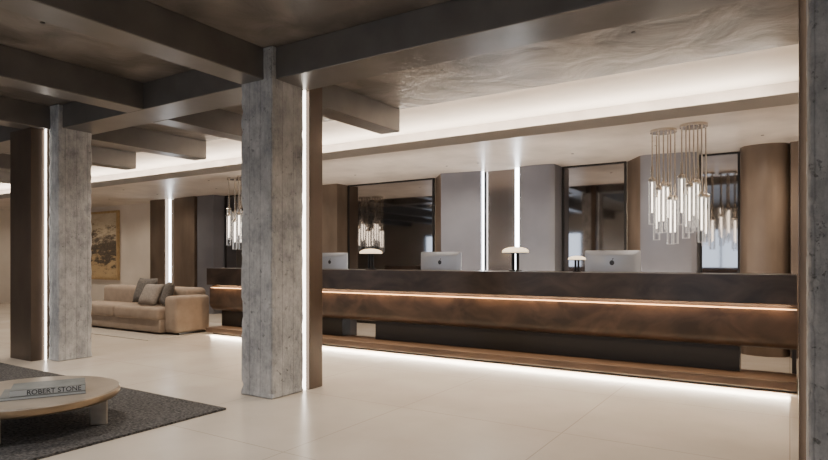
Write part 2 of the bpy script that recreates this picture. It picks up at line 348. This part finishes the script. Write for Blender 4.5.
# ---------------------------------------------------------------- coffee table
e=empty('coffee_table',(-5.11,2.33,.018))
MB().lathe(0,0,[(.56,.206),(.615,.212),(.632,.225),(.638,.245),(.636,.272)],0,72).build('rim',[M_rim],smooth=True,parent=e)
MB().lathe(0,0,[(.636,.272),(.630,.283),(.61,.286)],0,72).build('top',[M_tab],smooth=True,parent=e)
b=MB()
for a in (310,40,130,220):
    t=math.radians(a); ca,sa=math.cos(t),math.sin(t)
    def P(r,s): return (r*ca-s*sa, r*sa+s*ca)
    b.prism([P(.45,-.014),P(.575,-.014),P(.575,.014),P(.45,.014)],.0,.208)
b.build('legs',[M_tab],.006,parent=e)
ang=math.atan2(.88,.475)
def book(name,x,y,z,L,W,T,rot,text=None):
    e=empty(name,(x,y,z),rot)
    MB().box(.004,L-.004,.004,W-.004,.004,T-.004).build('pages',[M_paper],parent=e)
    b=MB(); b.box(0,L,0,W,0,.004,0); b.box(0,L,0,W,T-.004,T,0); b.box(0,L,0,.004,.004,T-.004,1); b.build('cover',[M_cover,M_spine],parent=e)
    if text:
        c=D.curves.new('title','FONT'); c.body=text; c.size=T*1.05; c.extrude=.0005; c.offset=.0005; c.materials.append(M_ink)
        o=link(D.objects.new('title',c)); o.parent=e; o.location=(L-.385,-.0008,T*.15); o.rotation_euler=(math.pi/2,0,0)
book('coffee_table_book',-4.91,2.02,.305,.56,.36,.022,ang)
book('coffee_table_book',-4.885,2.08,.328,.49,.30,.048,ang,'ROBERT STONE')

# ---------------------------------------------------------------- lights
def area(name,loc,sx,sy,power,col,rot=(0,0,0),spread=None):
    l=D.lights.new(name,'AREA'); l.shape='RECTANGLE'; l.size=sx; l.size_y=sy; l.energy=power; l.color=col
    if spread: l.spread=spread
    o=link(D.objects.new(name,l)); o.location=loc; o.rotation_euler=rot; return o
W=(1,.86,.71)
area('cove_light',(-10.4,8.2,3.06),20.6,.06,340,(1,.92,.82),(math.pi,0,0))
area('desk_underglow_light',(-4.4,6.99,.045),8.8,.06,130,(1,.87,.69),(math.radians(-35),0,0))
area('desk_gap_light',(-4.4,7.0,.885),8.8,.03,34,(1,.66,.38),(math.radians(20),0,0))
area('desk_plinth_light',(-4.4,7.2,.415),8.8,.03,18,(1,.72,.45),(math.radians(-20),0,0))
area('soffit_fill_light',(-4.4,7.95,.80),8.8,.06,140,(1,.87,.74),(math.radians(180-20),0,0))  # added lamp hidden behind the counter, brightens the soffit from below
for i,(a,b) in enumerate(wins):
    area('window_light',((a+b)/2,YF-.2,1.55),1.8,2.1,38,(.7,.83,1),(math.radians(90),0,0))
def spot(x,y,z,p,col=W,ang=120):
    e=empty('fill_spot',(x,y,z))  # spots added as room fill, each with an invented ceiling disc
    MB().lathe(0,0,[(.02,-.004),(.02,0)],0,20).build('fill_disc',[M_dark],parent=e)
    l=D.lights.new('fill_lamp','SPOT'); l.energy=p; l.color=col; l.spot_size=math.radians(ang); l.spot_blend=.9; l.shadow_soft_size=.06
    o=link(D.objects.new('fill_lamp',l)); o.parent=e; o.location=(0,0,-.03)
for x in (-1.2,-3.2,-5.5,-7.6,-9.7,-12,-14):
    spot(x,5.6,HC,215)
for x in (-2.5,-5.5,-7.6,-10.5): spot(x,2.6,HC,190,(1,.91,.81))
for x in (-1.5,-5.5,-9.7): spot(x,-1.5,HC,370,(.93,.95,1),150)
for x in (1.5,-3.5,-7.6,-12): spot(x,-4.0,HC,300,(.86,.92,1),150)
for x in (-.3,-1.6,-2.8,-4.4,-5.0,-7,-9,-11,-13.2,-15.3,-17.5,-19.5): spot(x,8.9,HS,64,W,150)
for x in (-10,-13,-17): spot(x,7.9,HS,85)
w=D.worlds.new('world'); C.scene.world=w; w.use_nodes=True; w.node_tree.nodes['Background'].inputs[0].default_value=(.5,.65,1,1); w.node_tree.nodes['Background'].inputs[1].default_value=.8

cam=D.cameras.new('camera'); cam.sensor_width=36; cam.lens=25.65; cam.shift_y=.036; cam.clip_end=200
co=link(D.objects.new('camera',cam)); co.location=(0,0,1.35); co.rotation_euler=(math.pi/2,0,math.radians(32.5)); C.scene.camera=co
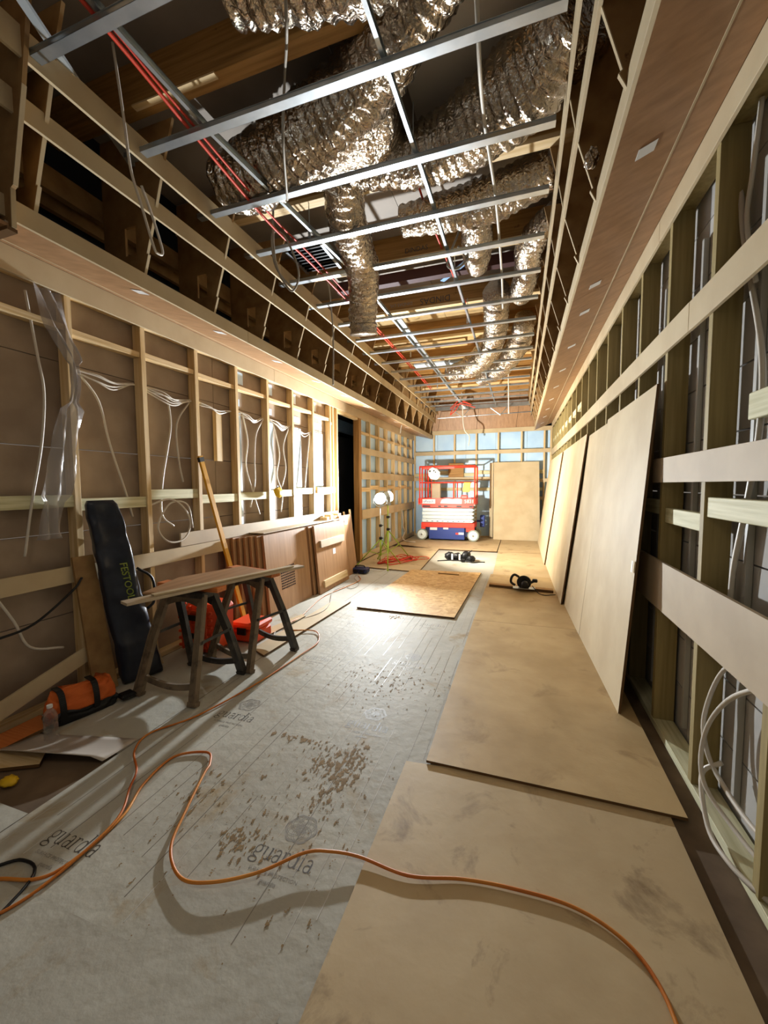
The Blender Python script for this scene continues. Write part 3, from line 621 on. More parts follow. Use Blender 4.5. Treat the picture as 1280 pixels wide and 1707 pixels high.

STATED PROBLEM:
Repeat every record precisely. Any picture among them stays out of the copy.

SOLUTION TO THIS EXERCISE:
Write part 2 of the bpy script that recreates this picture. It picks up at line 348. This part finishes the script. Write for Blender 4.5.
# ---------------------------------------------------------------- coffee table
e=empty('coffee_table',(-5.11,2.33,.018))
MB().lathe(0,0,[(.56,.206),(.615,.212),(.632,.225),(.638,.245),(.636,.272)],0,72).build('rim',[M_rim],smooth=True,parent=e)
MB().lathe(0,0,[(.636,.272),(.630,.283),(.61,.286)],0,72).build('top',[M_tab],smooth=True,parent=e)
b=MB()
for a in (310,40,130,220):
    t=math.radians(a); ca,sa=math.cos(t),math.sin(t)
    def P(r,s): return (r*ca-s*sa, r*sa+s*ca)
    b.prism([P(.45,-.014),P(.575,-.014),P(.575,.014),P(.45,.014)],.0,.208)
b.build('legs',[M_tab],.006,parent=e)
ang=math.atan2(.88,.475)
def book(name,x,y,z,L,W,T,rot,text=None):
    e=empty(name,(x,y,z),rot)
    MB().box(.004,L-.004,.004,W-.004,.004,T-.004).build('pages',[M_paper],parent=e)
    b=MB(); b.box(0,L,0,W,0,.004,0); b.box(0,L,0,W,T-.004,T,0); b.box(0,L,0,.004,.004,T-.004,1); b.build('cover',[M_cover,M_spine],parent=e)
    if text:
        c=D.curves.new('title','FONT'); c.body=text; c.size=T*1.05; c.extrude=.0005; c.offset=.0005; c.materials.append(M_ink)
        o=link(D.objects.new('title',c)); o.parent=e; o.location=(L-.385,-.0008,T*.15); o.rotation_euler=(math.pi/2,0,0)
book('coffee_table_book',-4.91,2.02,.305,.56,.36,.022,ang)
book('coffee_table_book',-4.885,2.08,.328,.49,.30,.048,ang,'ROBERT STONE')

# ---------------------------------------------------------------- lights
def area(name,loc,sx,sy,power,col,rot=(0,0,0),spread=None):
    l=D.lights.new(name,'AREA'); l.shape='RECTANGLE'; l.size=sx; l.size_y=sy; l.energy=power; l.color=col
    if spread: l.spread=spread
    o=link(D.objects.new(name,l)); o.location=loc; o.rotation_euler=rot; return o
W=(1,.86,.71)
area('cove_light',(-10.4,8.2,3.06),20.6,.06,340,(1,.92,.82),(math.pi,0,0))
area('desk_underglow_light',(-4.4,6.99,.045),8.8,.06,130,(1,.87,.69),(math.radians(-35),0,0))
area('desk_gap_light',(-4.4,7.0,.885),8.8,.03,34,(1,.66,.38),(math.radians(20),0,0))
area('desk_plinth_light',(-4.4,7.2,.415),8.8,.03,18,(1,.72,.45),(math.radians(-20),0,0))
area('soffit_fill_light',(-4.4,7.95,.80),8.8,.06,140,(1,.87,.74),(math.radians(180-20),0,0))  # added lamp hidden behind the counter, brightens the soffit from below
for i,(a,b) in enumerate(wins):
    area('window_light',((a+b)/2,YF-.2,1.55),1.8,2.1,38,(.7,.83,1),(math.radians(90),0,0))
def spot(x,y,z,p,col=W,ang=120):
    e=empty('fill_spot',(x,y,z))  # spots added as room fill, each with an invented ceiling disc
    MB().lathe(0,0,[(.02,-.004),(.02,0)],0,20).build('fill_disc',[M_dark],parent=e)
    l=D.lights.new('fill_lamp','SPOT'); l.energy=p; l.color=col; l.spot_size=math.radians(ang); l.spot_blend=.9; l.shadow_soft_size=.06
    o=link(D.objects.new('fill_lamp',l)); o.parent=e; o.location=(0,0,-.03)
for x in (-1.2,-3.2,-5.5,-7.6,-9.7,-12,-14):
    spot(x,5.6,HC,215)
for x in (-2.5,-5.5,-7.6,-10.5): spot(x,2.6,HC,190,(1,.91,.81))
for x in (-1.5,-5.5,-9.7): spot(x,-1.5,HC,370,(.93,.95,1),150)
for x in (1.5,-3.5,-7.6,-12): spot(x,-4.0,HC,300,(.86,.92,1),150)
for x in (-.3,-1.6,-2.8,-4.4,-5.0,-7,-9,-11,-13.2,-15.3,-17.5,-19.5): spot(x,8.9,HS,64,W,150)
for x in (-10,-13,-17): spot(x,7.9,HS,85)
w=D.worlds.new('world'); C.scene.world=w; w.use_nodes=True; w.node_tree.nodes['Background'].inputs[0].default_value=(.5,.65,1,1); w.node_tree.nodes['Background'].inputs[1].default_value=.8

cam=D.cameras.new('camera'); cam.sensor_width=36; cam.lens=25.65; cam.shift_y=.036; cam.clip_end=200
co=link(D.objects.new('camera',cam)); co.location=(0,0,1.35); co.rotation_euler=(math.pi/2,0,math.radians(32.5)); C.scene.camera=co
The Blender Python script for this scene continues. Write part 3, from line 621 on. More parts follow. Use Blender 4.5. Treat the picture as 1280 pixels wide and 1707 pixels high.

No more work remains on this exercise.